Modern work has shown that none of these schemes is universally applicable. Detailed regional geochronological studies (Keen, 1978; Lautridou, 1982; Davies and Keen, 1985; Bowen et al., 1985; Mottershead et al., 1987) have shown that the raised marine deposits of the western Channel date from at least two high sea-level stands in the Middle and Upper Pleistocene — probably equivalent to Oxygen Isotope Stages 7 and 5 of the deep-sea record. At sites where an Oxygen Isotope Stage 7 raised beach deposit lies beneath head, the possibility clearly exists for head facies to have accumulated during a number of Pleistocene cold stages (e.g. Oxygen Isotope Stages 6, 4 and 2). Where the head overlies an Oxygen Isotope Stage 5 marine deposit, on the other hand, a Devensian age (equivalent to either or both of Oxygen Isotope Stages 4 and 2) must be assumed. With the absence of datable materials, the ages of the head and raised marine sediments between Start Point and Prawle Point remain unknown.

Conclusion

Start Point to Prawle Point GCR site provides some of the finest sections through periglacial slope deposits (head) anywhere in Britain.
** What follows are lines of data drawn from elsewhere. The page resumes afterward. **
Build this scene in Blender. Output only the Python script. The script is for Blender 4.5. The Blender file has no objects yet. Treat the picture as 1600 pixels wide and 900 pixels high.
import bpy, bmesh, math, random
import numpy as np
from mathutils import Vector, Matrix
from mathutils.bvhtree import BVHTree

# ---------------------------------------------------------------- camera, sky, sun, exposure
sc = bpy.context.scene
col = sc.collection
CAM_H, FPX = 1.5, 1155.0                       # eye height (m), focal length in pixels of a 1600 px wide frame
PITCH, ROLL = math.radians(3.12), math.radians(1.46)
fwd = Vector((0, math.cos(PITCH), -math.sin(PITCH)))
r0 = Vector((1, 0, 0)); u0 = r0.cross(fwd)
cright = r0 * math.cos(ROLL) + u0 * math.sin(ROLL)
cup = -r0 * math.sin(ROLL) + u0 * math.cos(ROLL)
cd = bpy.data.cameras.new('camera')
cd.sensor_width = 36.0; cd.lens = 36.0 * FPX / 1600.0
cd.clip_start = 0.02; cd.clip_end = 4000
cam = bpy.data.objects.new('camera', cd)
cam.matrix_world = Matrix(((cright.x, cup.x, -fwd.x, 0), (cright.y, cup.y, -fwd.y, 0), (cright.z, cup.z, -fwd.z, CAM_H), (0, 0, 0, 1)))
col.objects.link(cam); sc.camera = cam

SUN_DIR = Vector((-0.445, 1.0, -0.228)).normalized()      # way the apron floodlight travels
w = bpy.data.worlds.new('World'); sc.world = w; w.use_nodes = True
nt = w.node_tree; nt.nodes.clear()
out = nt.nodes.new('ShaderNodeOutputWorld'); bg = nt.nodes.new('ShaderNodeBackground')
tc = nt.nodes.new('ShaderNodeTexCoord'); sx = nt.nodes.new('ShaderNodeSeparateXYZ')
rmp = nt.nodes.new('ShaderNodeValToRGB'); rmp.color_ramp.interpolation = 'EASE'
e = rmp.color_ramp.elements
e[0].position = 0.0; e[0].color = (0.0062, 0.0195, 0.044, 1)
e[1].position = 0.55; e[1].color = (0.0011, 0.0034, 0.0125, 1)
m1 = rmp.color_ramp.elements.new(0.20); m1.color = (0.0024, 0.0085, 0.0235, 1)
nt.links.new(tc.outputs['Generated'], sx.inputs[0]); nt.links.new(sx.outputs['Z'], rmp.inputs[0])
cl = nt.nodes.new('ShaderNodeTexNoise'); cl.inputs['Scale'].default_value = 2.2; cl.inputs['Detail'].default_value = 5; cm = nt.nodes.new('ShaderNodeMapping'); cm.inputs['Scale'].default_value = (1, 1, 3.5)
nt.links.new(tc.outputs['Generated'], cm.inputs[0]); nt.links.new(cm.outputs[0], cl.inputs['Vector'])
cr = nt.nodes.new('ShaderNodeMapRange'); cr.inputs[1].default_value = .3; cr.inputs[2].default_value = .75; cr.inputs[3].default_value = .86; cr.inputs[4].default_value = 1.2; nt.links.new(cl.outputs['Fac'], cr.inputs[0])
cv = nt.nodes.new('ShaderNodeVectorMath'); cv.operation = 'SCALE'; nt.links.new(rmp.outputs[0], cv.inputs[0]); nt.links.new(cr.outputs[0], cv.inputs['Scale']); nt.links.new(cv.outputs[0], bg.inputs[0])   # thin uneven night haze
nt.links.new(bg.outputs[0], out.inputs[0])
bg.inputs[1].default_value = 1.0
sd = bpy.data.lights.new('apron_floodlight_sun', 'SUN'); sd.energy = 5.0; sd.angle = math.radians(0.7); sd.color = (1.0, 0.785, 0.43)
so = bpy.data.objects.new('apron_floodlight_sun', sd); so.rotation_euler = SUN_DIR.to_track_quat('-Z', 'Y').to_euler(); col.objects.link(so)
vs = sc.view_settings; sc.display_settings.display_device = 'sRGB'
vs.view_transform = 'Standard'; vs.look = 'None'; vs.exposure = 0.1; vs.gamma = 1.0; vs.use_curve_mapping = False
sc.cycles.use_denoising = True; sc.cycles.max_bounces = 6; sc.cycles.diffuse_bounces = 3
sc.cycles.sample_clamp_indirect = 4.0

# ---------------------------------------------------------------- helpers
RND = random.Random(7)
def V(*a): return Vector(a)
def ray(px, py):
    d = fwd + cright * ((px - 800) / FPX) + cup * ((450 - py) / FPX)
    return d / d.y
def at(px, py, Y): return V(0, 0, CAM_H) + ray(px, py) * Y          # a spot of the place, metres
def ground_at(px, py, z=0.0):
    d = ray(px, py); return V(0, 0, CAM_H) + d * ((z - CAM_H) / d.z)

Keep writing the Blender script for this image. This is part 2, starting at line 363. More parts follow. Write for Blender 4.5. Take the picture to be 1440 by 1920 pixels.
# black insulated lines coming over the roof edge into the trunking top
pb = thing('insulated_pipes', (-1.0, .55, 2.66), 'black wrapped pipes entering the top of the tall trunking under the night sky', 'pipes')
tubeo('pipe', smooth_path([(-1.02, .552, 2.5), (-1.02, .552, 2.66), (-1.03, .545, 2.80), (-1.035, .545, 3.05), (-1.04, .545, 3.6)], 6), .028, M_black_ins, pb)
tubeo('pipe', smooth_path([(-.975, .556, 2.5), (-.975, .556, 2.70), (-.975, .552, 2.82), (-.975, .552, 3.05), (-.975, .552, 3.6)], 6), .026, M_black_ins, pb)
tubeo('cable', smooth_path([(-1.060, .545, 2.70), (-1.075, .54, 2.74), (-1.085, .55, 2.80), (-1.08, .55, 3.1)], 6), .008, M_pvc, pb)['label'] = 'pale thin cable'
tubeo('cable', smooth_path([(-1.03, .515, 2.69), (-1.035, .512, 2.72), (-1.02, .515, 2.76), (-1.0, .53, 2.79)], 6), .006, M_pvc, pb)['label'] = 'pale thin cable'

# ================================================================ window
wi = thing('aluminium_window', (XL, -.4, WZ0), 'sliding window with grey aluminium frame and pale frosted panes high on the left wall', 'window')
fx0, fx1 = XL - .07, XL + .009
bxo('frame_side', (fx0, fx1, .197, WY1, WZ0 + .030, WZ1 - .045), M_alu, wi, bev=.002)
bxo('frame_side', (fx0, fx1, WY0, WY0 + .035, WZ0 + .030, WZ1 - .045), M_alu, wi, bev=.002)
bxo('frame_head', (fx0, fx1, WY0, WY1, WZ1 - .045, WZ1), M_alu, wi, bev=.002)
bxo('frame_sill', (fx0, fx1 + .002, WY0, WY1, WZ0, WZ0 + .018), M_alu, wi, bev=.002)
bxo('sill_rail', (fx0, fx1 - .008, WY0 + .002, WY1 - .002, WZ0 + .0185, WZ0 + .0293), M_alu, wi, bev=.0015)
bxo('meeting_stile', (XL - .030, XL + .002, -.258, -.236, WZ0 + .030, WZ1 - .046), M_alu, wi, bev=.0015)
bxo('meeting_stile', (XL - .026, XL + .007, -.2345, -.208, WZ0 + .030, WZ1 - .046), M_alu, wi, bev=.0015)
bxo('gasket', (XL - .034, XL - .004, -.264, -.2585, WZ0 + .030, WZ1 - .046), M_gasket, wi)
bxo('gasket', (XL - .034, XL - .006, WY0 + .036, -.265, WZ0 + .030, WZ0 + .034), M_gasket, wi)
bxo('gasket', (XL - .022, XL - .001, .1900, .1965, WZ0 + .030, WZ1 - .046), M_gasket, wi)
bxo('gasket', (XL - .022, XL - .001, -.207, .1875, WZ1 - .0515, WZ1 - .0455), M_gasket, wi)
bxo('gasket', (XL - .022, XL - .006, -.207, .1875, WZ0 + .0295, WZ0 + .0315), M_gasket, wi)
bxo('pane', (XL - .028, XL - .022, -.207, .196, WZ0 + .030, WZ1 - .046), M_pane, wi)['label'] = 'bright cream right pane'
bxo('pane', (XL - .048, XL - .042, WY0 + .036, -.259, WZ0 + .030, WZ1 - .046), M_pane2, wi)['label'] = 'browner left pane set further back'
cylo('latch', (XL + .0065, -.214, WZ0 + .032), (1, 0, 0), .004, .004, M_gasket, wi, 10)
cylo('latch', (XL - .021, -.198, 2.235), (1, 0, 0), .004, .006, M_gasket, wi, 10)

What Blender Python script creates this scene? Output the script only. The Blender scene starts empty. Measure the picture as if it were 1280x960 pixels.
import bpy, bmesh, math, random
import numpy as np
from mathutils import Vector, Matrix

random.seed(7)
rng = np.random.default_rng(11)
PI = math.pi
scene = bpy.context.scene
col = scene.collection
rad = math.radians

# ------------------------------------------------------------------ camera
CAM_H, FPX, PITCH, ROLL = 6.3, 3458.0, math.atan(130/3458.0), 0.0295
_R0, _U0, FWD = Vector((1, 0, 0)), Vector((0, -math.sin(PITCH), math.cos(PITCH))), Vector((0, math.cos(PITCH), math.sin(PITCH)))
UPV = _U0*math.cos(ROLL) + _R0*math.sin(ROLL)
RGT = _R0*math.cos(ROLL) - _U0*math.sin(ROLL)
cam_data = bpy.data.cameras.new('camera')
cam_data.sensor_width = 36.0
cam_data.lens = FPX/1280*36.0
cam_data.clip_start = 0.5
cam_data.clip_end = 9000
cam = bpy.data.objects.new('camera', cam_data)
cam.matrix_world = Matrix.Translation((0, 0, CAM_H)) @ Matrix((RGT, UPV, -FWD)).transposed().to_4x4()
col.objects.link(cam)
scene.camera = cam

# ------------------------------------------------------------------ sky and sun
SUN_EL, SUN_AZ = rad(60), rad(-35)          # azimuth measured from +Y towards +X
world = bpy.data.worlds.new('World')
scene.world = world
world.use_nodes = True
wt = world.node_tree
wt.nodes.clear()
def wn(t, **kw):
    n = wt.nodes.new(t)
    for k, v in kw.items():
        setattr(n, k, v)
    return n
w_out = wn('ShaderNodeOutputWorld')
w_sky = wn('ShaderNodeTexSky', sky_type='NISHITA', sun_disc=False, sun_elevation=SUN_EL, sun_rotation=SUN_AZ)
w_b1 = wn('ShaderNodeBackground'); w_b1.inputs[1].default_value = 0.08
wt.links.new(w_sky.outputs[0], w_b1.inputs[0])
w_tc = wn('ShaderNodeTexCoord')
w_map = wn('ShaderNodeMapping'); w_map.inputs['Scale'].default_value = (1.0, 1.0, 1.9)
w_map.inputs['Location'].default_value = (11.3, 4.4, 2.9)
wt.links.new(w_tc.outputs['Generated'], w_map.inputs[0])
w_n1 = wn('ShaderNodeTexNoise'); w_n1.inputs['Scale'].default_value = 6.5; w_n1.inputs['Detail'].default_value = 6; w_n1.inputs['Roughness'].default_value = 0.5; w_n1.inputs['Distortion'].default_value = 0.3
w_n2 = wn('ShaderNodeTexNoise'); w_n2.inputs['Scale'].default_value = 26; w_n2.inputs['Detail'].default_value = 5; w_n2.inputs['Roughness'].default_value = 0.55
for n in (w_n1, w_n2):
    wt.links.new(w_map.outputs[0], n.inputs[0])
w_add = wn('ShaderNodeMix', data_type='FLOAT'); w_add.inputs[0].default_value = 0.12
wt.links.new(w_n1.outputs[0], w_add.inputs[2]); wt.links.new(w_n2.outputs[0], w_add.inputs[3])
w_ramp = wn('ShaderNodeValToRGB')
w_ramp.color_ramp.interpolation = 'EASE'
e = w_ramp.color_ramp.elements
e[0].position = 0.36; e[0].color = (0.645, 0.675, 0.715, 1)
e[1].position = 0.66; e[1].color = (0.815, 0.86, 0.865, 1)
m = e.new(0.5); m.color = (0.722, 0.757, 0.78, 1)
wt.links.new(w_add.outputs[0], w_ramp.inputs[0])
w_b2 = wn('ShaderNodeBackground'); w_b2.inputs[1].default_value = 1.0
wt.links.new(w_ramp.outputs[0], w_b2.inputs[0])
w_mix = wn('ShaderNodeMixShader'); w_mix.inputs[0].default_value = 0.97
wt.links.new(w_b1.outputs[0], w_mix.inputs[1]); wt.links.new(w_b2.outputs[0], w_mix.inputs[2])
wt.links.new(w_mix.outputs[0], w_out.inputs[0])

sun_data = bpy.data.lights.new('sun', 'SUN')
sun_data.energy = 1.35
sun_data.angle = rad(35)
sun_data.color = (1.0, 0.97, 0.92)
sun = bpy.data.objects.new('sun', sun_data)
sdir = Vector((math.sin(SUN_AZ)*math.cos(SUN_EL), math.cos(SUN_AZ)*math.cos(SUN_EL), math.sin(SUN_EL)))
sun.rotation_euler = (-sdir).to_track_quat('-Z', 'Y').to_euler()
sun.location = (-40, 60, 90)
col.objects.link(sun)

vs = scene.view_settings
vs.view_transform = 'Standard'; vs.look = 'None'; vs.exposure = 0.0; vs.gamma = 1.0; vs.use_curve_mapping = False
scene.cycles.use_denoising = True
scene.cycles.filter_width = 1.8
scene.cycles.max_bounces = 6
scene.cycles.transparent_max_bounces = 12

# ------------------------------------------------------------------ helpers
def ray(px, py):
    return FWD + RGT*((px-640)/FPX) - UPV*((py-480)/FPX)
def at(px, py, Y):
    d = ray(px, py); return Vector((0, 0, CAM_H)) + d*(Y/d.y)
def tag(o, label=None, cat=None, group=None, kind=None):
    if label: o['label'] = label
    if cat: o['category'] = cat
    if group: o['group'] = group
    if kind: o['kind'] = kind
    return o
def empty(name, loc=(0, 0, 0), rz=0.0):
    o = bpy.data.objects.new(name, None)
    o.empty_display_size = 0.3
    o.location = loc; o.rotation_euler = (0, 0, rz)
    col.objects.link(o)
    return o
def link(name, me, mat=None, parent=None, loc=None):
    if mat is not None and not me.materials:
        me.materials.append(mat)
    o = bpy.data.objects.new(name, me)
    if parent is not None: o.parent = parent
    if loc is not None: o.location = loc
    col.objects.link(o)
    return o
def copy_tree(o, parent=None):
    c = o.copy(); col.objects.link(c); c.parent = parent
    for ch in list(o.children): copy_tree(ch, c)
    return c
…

Although their precise age is unknown, these deposits exhibit all the characteristic features of coastal head deposits, and are believed to have accumulated during a variety of cold stages in the Pleistocene when periglacial conditions prevailed. Alternating facies of head, comprising different clast lithologies, point to deposition by a variety of individual, shallow solifluction flows, with different bedrock layers in the old cliffline successively succumbing to the effects of frost-action. Elsewhere, massively bedded head deposits suggest downslope movement of substantial quantities of probably saturated debris en masse. In conservation terms, the sections from Start Point to Prawle Point provide a wide variety of slope deposits and related landforms of textbook quality, against which other, less well-developed examples, can be compared and interpreted.